═══ Records ═══

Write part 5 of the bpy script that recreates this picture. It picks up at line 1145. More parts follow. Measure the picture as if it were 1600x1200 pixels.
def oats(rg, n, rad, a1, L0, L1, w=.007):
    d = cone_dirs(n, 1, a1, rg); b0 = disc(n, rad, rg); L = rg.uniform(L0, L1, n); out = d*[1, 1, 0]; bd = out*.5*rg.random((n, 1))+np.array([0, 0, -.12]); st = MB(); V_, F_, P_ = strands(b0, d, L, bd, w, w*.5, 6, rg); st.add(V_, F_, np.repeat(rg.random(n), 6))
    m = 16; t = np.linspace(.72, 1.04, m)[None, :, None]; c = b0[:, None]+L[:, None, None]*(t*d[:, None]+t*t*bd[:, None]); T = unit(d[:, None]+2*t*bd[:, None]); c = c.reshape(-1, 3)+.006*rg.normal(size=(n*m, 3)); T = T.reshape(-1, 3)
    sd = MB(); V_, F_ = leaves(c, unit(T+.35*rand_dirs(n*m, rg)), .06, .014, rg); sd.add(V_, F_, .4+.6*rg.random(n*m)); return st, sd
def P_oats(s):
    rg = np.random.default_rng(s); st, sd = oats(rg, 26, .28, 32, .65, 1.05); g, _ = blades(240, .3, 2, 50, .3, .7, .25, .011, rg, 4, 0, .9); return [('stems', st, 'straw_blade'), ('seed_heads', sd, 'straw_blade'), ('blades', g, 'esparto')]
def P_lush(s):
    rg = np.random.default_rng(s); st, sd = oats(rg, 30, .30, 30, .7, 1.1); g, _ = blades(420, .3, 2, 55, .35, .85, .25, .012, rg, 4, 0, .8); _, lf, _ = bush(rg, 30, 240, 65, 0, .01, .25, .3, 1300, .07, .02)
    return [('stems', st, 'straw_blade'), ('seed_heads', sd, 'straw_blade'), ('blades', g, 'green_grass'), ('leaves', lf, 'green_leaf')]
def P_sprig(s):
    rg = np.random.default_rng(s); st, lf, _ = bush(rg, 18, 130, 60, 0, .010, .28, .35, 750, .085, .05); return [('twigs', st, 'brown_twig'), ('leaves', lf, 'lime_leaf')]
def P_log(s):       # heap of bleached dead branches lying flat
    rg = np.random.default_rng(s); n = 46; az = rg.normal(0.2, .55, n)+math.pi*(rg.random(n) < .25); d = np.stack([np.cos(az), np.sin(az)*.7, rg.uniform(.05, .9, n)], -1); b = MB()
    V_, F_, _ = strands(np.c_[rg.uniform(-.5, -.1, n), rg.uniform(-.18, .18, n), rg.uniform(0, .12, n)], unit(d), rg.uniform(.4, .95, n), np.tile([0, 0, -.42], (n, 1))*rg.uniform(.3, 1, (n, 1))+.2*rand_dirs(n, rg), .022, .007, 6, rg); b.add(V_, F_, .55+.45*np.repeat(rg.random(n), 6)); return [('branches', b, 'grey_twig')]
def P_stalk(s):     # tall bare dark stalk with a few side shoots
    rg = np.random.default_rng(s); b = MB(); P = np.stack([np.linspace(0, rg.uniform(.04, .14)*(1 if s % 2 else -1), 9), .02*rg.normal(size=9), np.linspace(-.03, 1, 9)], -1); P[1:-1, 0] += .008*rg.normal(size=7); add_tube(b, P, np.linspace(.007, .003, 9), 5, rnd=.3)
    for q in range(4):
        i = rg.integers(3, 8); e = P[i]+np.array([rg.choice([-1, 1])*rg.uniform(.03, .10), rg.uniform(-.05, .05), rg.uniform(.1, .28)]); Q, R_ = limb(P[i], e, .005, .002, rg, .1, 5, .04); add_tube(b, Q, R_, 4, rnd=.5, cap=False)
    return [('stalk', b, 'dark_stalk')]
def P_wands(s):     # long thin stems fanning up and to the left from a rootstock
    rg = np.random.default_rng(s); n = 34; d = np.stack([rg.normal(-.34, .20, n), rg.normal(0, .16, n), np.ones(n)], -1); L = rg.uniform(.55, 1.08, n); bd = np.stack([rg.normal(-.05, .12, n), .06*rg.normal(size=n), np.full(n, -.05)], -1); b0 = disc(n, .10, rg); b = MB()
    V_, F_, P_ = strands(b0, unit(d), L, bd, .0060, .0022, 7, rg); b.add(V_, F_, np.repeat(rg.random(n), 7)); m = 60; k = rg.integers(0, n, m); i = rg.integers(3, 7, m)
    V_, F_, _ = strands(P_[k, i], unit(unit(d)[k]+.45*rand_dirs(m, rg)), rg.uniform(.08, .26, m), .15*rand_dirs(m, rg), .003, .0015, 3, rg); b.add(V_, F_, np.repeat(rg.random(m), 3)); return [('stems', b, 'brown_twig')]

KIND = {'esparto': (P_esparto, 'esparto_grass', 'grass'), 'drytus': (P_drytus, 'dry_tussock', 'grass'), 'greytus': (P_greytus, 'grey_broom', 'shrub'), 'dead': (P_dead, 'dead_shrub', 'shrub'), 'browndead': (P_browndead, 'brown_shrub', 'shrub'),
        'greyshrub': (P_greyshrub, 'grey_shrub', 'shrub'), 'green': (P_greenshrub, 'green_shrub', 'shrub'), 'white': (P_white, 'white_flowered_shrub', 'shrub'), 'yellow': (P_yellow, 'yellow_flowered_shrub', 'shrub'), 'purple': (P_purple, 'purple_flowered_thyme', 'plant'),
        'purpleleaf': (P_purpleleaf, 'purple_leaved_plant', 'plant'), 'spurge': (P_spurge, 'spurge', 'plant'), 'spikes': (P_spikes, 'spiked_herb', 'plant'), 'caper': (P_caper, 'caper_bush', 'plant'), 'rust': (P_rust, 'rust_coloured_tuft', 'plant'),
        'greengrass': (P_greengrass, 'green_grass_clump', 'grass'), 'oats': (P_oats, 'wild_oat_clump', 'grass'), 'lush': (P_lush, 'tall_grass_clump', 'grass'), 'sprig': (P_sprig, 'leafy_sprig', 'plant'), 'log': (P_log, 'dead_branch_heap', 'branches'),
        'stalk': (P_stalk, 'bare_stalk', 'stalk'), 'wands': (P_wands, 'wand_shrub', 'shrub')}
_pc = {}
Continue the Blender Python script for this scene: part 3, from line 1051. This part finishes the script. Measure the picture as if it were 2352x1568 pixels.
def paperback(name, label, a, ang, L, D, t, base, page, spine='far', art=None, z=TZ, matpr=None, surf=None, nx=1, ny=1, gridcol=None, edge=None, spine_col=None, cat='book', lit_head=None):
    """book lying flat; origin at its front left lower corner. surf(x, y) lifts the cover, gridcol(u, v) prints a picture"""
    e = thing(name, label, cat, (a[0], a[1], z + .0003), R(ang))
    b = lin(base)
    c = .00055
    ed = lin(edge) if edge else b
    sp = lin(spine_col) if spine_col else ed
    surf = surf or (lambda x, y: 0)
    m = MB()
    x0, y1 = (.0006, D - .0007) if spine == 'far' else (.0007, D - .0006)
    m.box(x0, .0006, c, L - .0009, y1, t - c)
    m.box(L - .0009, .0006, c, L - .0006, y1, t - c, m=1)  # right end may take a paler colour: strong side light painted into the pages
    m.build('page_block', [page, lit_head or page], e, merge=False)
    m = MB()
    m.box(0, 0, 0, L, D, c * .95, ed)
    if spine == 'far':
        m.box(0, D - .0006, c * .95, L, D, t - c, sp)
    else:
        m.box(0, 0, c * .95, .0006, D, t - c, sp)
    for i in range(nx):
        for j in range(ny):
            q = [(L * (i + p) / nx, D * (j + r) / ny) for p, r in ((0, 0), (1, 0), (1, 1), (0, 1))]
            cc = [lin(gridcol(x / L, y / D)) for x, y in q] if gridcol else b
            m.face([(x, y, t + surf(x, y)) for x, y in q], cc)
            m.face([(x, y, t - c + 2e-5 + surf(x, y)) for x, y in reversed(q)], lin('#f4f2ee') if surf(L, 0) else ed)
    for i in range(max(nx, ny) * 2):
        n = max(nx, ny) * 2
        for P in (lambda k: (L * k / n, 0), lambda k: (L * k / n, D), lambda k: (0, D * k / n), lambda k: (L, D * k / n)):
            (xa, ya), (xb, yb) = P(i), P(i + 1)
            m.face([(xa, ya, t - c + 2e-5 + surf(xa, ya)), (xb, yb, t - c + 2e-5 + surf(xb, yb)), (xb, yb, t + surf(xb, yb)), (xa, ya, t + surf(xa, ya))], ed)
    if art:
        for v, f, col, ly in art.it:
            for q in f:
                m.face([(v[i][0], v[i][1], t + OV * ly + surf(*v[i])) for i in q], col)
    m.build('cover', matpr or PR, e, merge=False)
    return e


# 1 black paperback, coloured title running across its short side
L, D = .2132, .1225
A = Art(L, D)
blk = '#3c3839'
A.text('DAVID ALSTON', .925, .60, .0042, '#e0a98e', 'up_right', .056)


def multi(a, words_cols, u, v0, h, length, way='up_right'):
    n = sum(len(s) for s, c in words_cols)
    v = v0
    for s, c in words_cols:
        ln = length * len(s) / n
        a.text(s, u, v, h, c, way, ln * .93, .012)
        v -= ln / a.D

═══

**Direction**
Filter out all lines lacking the word "pixels" and copy the rest.

**Worked answer**
Write part 5 of the bpy script that recreates this picture. It picks up at line 1145. More parts follow. Measure the picture as if it were 1600x1200 pixels.
Continue the Blender Python script for this scene: part 3, from line 1051. This part finishes the script. Measure the picture as if it were 2352x1568 pixels.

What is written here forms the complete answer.